Goal of the exercise -
Report the number of lines containing "scene", with no other words.

Data block -
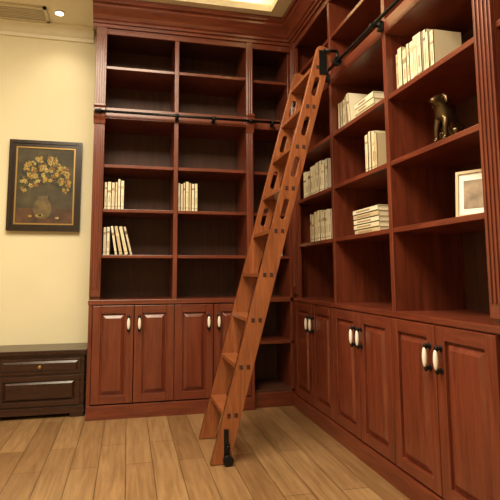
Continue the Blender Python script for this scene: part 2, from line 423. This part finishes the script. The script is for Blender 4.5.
for i in range(5): disc(pcx+random.uniform(-.15,.15),pz0+.11+random.uniform(0,.03),.016,.010,.0192,random.choice((6,7)),0,18,.2)
b.make('framed_painting')

# ------------------------------------------------------------ chest
b=B([M_chest,M_gold],Tb)
c0,c1,cf,cb,ct=-3.0,-1.725,.12,.485,.515
b.box(c0-.02,c1+.015,cf-.02,cb,ct-.035,ct); b.box(c0-.01,c1+.008,cf-.01,cb,ct-.05,ct-.035)
b.box(c0,c1,cf,cb,.06,ct-.05)
b.box(c0-.01,c1+.008,cf-.012,cb,.03,.085)
for s in (c0,c1-.10): b.box(s,s+.10,cf-.008,cf+.05,0,.03)
b.box(c0,c0+.1,cb-.06,cb,0,.03); b.box(c1-.1,c1,cb-.06,cb,0,.03)
zz0,zz1=.095,ct-.055
nP=2; W=(c1-c0-.04)/nP
for i in range(nP):
    a=c0+.02+i*W+.01; c=a+W-.02
    b.box(a,c,cf-.010,cf,zz1-.125,zz1-.01); b.frustum(a+.02,c-.02,zz1-.108,zz1-.027,cf-.010,cf-.018,.015)
    m=(a+c)/2
    b.tube((m,cf-.018,zz1-.067),(m,cf-.035,zz1-.067),.006,1); b.ellipsoid((m,cf-.040,zz1-.067),(.014,.01,.014),1)
    f=.035; y0,y1=zz0,zz1-.14; q0,q1=a,c
    b.box(q0,q0+f,cf-.012,cf,y0,y1); b.box(q1-f,q1,cf-.012,cf,y0,y1); b.box(q0+f,q1-f,cf-.012,cf,y0,y0+f); b.box(q0+f,q1-f,cf-.012,cf,y1-f,y1)
    b.frustum(q0+f+.006,q1-f-.006,y0+f+.006,y1-f-.006,cf,cf-.012,.018)
b.make('storage_chest',None,.003)

# ------------------------------------------------------------ ceiling fittings
M_vent=plain('vent_metal',(.62,.56,.42),.6)
b=B([M_vent,M_blk]); v0,v1,w0,w1=-2.70,-2.13,.14,.385
b.box(v0,v1,w0,w0+.025,CZ-.018,CZ); b.box(v0,v1,w1-.025,w1,CZ-.018,CZ); b.box(v0,v0+.025,w0,w1,CZ-.018,CZ); b.box(v1-.025,v1,w0,w1,CZ-.018,CZ)
b.box(v0+.02,v1-.02,w0+.02,w1-.02,CZ-.002,CZ,1)
for i in range(7): 
    y=w0+.034+i*.027; b.box(v0+.02,v1-.02,y,y+.012,CZ-.014,CZ-.002)
b.make('ceiling_air_vent')
def downlight(x,y,e,z=CZ):
    b=B([M_white,M_glow]); b.tube((x,y,z-.008),(x,y,z),.045,0,24); b.tube((x,y,z-.010),(x,y,z-.008),.032,1,24); b.make('ceiling_downlight')
    l=D.lights.new('spot','SPOT'); l.energy=e; l.color=(1,.84,.58); l.spot_size=math.radians(120); l.spot_blend=.9; l.shadow_soft_size=.05
    o=D.objects.new('downlight_lamp',l); ROOT.objects.link(o); o.location=(x,y,z-.03)
downlight(-2.03,.22,9)
downlight(-3.3,-1.2,70)
def area(name,loc,sx,sy,e,col,rot=(0,0,0)):
    l=D.lights.new(name,'AREA'); l.shape='RECTANGLE'; l.size=sx; l.size_y=sy; l.energy=e; l.color=col
    o=D.objects.new(name,l); ROOT.objects.link(o); o.location=loc; o.rotation_euler=rot; return o
area('tray_light',(-1.7,-2.4,CZ+.15),1.5,2.2,215,(1,.86,.63))
area('cove_light_1',(-1.5,hy1+.04,CZ+.075),2.4,.05,8,(1,.80,.5),(math.radians(180),0,0))
area('cove_light_2',(hx1+.04,-2.2,CZ+.075),.05,4.0,9,(1,.80,.5),(math.radians(180),0,0))

w=D.worlds.new('world'); C.scene.world=w; w.use_nodes=True
w.node_tree.nodes['Background'].inputs[0].default_value=(1,.85,.65,1); w.node_tree.nodes['Background'].inputs[1].default_value=.2

# ------------------------------------------------------------ camera
ya,pi_,ro=[math.radians(v) for v in (12.619,6.278,-.171)]
fw=Vector((math.sin(ya)*math.cos(pi_),math.cos(ya)*math.cos(pi_),math.sin(pi_)))
r=Vector((math.cos(ya),-math.sin(ya),0)); u=r.cross(fw)
r2=r*math.cos(ro)+u*math.sin(ro); u2=-r*math.sin(ro)+u*math.cos(ro)
cam=D.cameras.new('camera'); co=D.objects.new('camera',cam); ROOT.objects.link(co)
Mx=Matrix((( r2.x,u2.x,-fw.x,-1.407),(r2.y,u2.y,-fw.y,-3.995),(r2.z,u2.z,-fw.z,1.109),(0,0,0,1)))
co.matrix_world=Mx
cam.sensor_width=36; cam.lens=484.344/500*36; cam.shift_x=.027; cam.shift_y=-.0597; cam.clip_start=.05
C.scene.camera=co
C.scene.view_settings.view_transform='Standard'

Written response -
4